The Euro declined on Wednesday as well. ECB governing council member Klaas Knot announced that the central bank could cut its deposit rate further if it becomes necessary to reach its inflation target and improve financing conditions.

 

Thus far, Knot’s comment is the most apparent hint from an ECB policymaker about the real possibility of a rate cut to stop a rally in the common currency. Until recently, that move seemed highly unlikely.

 

Since March last year, the Euro has skyrocketed by almost 15% against a greenback that most analysts expect to drop further. On Wednesday, the Euro traded lower by 0.3% at $1.2120.

 

On Tuesday, analysts noted that the ECB was studying whether differences with the Federal Reserve’s policy in the U.S. were bolstering the Euro.

 

Jordan Rochester, the FX strategist at Nomura, said it’s likely one of those headlines where it’s a buy on the dip moment in euro/dollar.
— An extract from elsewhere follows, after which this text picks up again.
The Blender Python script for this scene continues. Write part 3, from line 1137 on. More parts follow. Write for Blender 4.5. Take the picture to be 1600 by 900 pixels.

However, his target remains at $1.25 by the end of March. G10 FX strategist at BBVA Alexandre Dolci has a similar outlook. He stated that they continue to favour buying euro/dollar on dips despite the heavy positioning as they expect the pair to steady in a $1.20-$1.25 range.

 

On Wednesday, the greenback reversed early declines in Asia, trading up 0.3% at 90.393 while markets waited for Fed Chair Jerome Powell’s comments.

 

Earlier this month, Powell already declared that the U.S. economy is still far from the agency’s inflation and employment goals. He added that it was too early to discuss altering monthly bond purchases.

 

John Velis, the FX and macro strategist at BNY Mellon, noted that thus far the agency remains consistent. However, the balance of risks are still to the downside.